La Organización Internacional de Trabajo (OIT), hace dos años pronosticó que en todo el mundo acontecerían fuertes convulsiones sociales sino se corregían los efectos sociales que se producían fruto de la crisis económica mundial.
Desde una percepción eurocéntrica u occidentalista, habrá quien diga que se equivocaron. No obstante, si se contempla desde la atalaya europea del Mediterráneo lo que sucede en la otra riba, entonces resulta más difícil cuestionar la predicción.
Hasta ahora, en los países más desarrollados no se ha cumplido el vaticinio es porque los sistemas de protección han paliado en parte la gravedad derivada de la destrucción del empleo, pero allí, carecen de esos amortiguadores sociales.

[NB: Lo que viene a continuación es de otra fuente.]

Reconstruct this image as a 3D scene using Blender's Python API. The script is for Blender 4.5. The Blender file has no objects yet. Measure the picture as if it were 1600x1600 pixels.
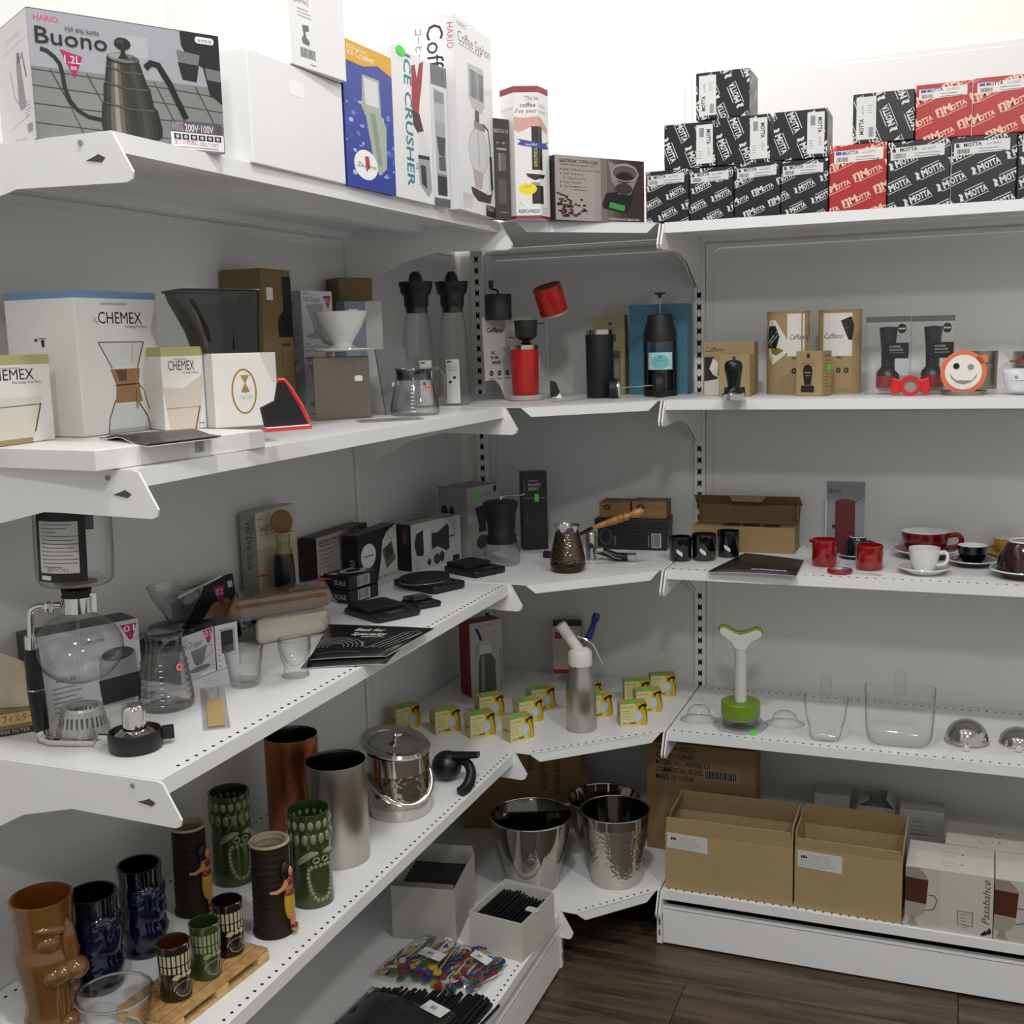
import bpy, bmesh, math, random
from mathutils import Vector, Matrix
random.seed(7)
sc = bpy.context.scene
COL = sc.collection
PI = math.pi
# ------------------------------------------------------------------ camera
CAM = Vector((1.0687, -2.4094, 1.1847))
YAW, PITCH, ROLL, FPX = -0.3777, -0.1486, -0.0278, 1765.74
_f = Vector((math.cos(PITCH)*math.sin(YAW), math.cos(PITCH)*math.cos(YAW), math.sin(PITCH)))
_r = Vector((math.cos(YAW), -math.sin(YAW), 0)); _u = _r.cross(_f)
RR = _r*math.cos(ROLL)+_u*math.sin(ROLL); UU = -_r*math.sin(ROLL)+_u*math.cos(ROLL); FF = _f
cam_d = bpy.data.cameras.new('camera'); cam = bpy.data.objects.new('camera', cam_d); COL.objects.link(cam)
cam_d.sensor_width = 36; cam_d.lens = FPX/1600*36; cam_d.clip_start = .02
M = Matrix((RR, UU, -FF)).transposed().to_4x4(); M.translation = CAM; cam.matrix_world = M
sc.camera = cam
# ------------------------------------------------------------------ light
sc.view_settings.view_transform = 'Standard'; sc.view_settings.look = 'None'
sc.view_settings.gamma = 1; sc.view_settings.use_curve_mapping = False
sc.view_settings.exposure = 0.15
w = bpy.data.worlds.new('room_light'); sc.world = w; w.use_nodes = True
w.node_tree.nodes['Background'].inputs[0].default_value = (1, .99, .97, 1)
w.node_tree.nodes['Background'].inputs[1].default_value = .45
def area(name, loc, target, size, power, col=(1, .99, .98), shape='DISK', size_y=None, spread=PI):
    d = bpy.data.lights.new(name, 'AREA'); d.shape = shape; d.size = size; d.energy = power; d.color = col; d.spread = spread
    if size_y: d.size_y = size_y
    o = bpy.data.objects.new(name, d); COL.objects.link(o); o.location = loc
    o.rotation_euler = (Vector(target)-Vector(loc)).to_track_quat('-Z', 'Y').to_euler(); return o
area('ceiling_spot', (0.80, -1.75, 2.45), (.75, -.9, .5), .16, 12)
area('ceiling_spot', (1.75, -1.75, 2.45), (1.6, -.8, .4), .16, 11)
area('ceiling_spot', (1.25, -3.1, 2.45), (1.0, -1.0, .5), .25, 16)
area('wall_strip', (.07, -.62, 2.44), (.03, -.62, 1.7), .05, 7.5, shape='RECTANGLE', size_y=1.1)
area('wall_strip', (.60, -.07, 2.44), (.60, -.03, 1.7), 1.0, 7, shape='RECTANGLE', size_y=.05)
# ------------------------------------------------------------------ geometry of the place
Z = [0, 1.3954, 1.0706, .7458, .4214, .1162]        # shelf heights, top to bottom
DL, DR, WL, WR, LB = .310, .320, .5216, .5528, 1.5087
D5L, D5R = .3953, .3745
REND = 1.56
CEIL = 2.47
# layout helpers: where a point of the photograph meets a plane of the room
def ray(px, py): return FF + RR*((px-800)/FPX) - UU*((py-800)/FPX)
def on(z, px, py): d = ray(px, py); return CAM + d*((z-CAM.z)/d.z)
def onx(x, px, py): d = ray(px, py); return CAM + d*((x-CAM.x)/d.x)
def ony(y, px, py): d = ray(px, py); return CAM + d*((y-CAM.y)/d.y)
def mpp(P): return (Vector(P)-CAM).dot(FF)/FPX
def top(P, py):
    d = Vector(P)-CAM; s = (800-py)/FPX
    return (s*d.dot(FF)-d.dot(UU))/(UU.z-s*FF.z)
def stand(z, cx, yb, wpx):
    C = on(z, cx, yb); r = wpx*mpp(C)/2
    v = Vector((C.x-CAM.x, C.y-CAM.y, 0)).normalized()
    C = C+v*r; return Vector((C.x, C.y, z)), r
def face_cam(P): return math.atan2(CAM.y-P[1], CAM.x-P[0])+PI/2      # rz so that local -y looks at the camera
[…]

Las diferencias sociales en esos países son espectaculares: frente a exhibiciones insultantes de riqueza hay pobrezas absolutas; la población es muy joven pero está más formada que antaño y la globalización de la información ha roto su aislamiento. Esa es la presión que ya existía.
Pero la crisis ha incrementado la presión en la caldera social hasta hacerla estallar.
Se han roto las expectativas de progreso, porque el Norte ya no es una tierra a la que emigrar, allí también hay paro, y la falta de libertades democráticas y los regímenes autoritarios imposibilitan creer en una alternancia política que gestione los cambios necesarios para abordarla socialmente.
Había necesidad y voluntad de cambios por eso se han iniciado, aunque su final todavía está por escribir.